─── Extracted data

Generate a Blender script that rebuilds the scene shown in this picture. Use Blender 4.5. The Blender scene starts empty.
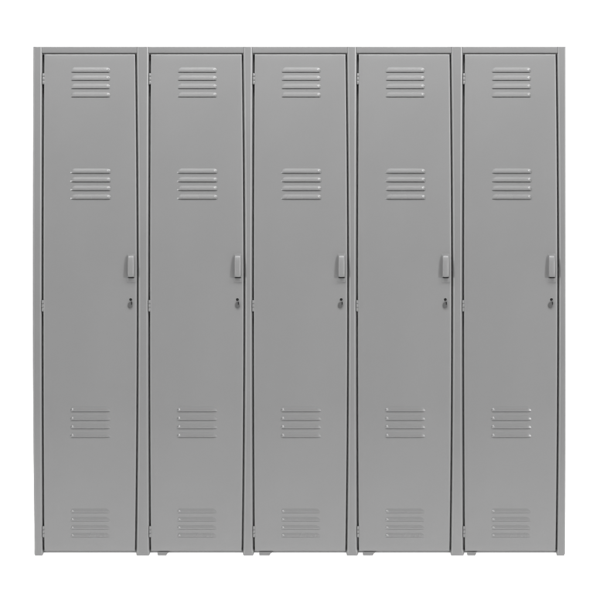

──────
─── Extracted data

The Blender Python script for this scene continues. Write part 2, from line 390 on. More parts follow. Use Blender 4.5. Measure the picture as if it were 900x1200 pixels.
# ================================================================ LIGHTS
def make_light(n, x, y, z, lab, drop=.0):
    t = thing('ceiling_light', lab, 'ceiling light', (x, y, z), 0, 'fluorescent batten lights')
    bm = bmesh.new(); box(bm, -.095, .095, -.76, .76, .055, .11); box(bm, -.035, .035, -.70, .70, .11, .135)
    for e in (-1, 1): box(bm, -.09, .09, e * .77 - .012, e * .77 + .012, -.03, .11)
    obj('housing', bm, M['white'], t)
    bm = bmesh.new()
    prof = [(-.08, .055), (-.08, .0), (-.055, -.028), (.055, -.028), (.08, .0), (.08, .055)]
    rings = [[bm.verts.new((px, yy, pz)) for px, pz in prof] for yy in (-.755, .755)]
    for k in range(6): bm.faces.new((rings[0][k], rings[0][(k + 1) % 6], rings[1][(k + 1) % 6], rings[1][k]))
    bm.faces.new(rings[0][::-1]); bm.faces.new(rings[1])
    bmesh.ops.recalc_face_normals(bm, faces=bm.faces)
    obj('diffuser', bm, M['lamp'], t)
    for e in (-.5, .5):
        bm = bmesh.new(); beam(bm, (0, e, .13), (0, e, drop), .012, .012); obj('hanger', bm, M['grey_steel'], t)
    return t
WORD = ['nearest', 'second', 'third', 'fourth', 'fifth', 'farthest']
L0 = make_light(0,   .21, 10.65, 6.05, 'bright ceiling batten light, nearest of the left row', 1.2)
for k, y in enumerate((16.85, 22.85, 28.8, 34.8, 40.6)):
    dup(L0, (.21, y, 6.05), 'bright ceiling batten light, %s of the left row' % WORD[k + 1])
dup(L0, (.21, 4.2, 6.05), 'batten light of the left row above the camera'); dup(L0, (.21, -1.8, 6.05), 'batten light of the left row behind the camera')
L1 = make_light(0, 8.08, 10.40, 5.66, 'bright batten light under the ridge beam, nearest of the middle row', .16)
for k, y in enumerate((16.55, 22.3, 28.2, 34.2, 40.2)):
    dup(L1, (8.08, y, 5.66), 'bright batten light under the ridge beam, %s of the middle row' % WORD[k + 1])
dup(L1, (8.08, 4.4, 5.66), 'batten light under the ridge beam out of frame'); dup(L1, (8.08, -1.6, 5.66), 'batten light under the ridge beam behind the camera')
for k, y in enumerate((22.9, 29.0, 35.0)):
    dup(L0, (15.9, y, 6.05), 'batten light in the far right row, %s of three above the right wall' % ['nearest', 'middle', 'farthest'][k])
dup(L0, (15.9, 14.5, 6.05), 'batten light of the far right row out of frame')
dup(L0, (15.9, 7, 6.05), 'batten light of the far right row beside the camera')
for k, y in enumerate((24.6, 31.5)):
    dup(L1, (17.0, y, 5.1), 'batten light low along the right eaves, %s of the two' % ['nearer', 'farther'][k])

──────

§ Task prompt
Copy all lines from the material that contain "script".

§ Exercise response
Generate a Blender script that rebuilds the scene shown in this picture. Use Blender 4.5. The Blender scene starts empty.
The Blender Python script for this scene continues. Write part 2, from line 390 on. More parts follow. Use Blender 4.5. Measure the picture as if it were 900x1200 pixels.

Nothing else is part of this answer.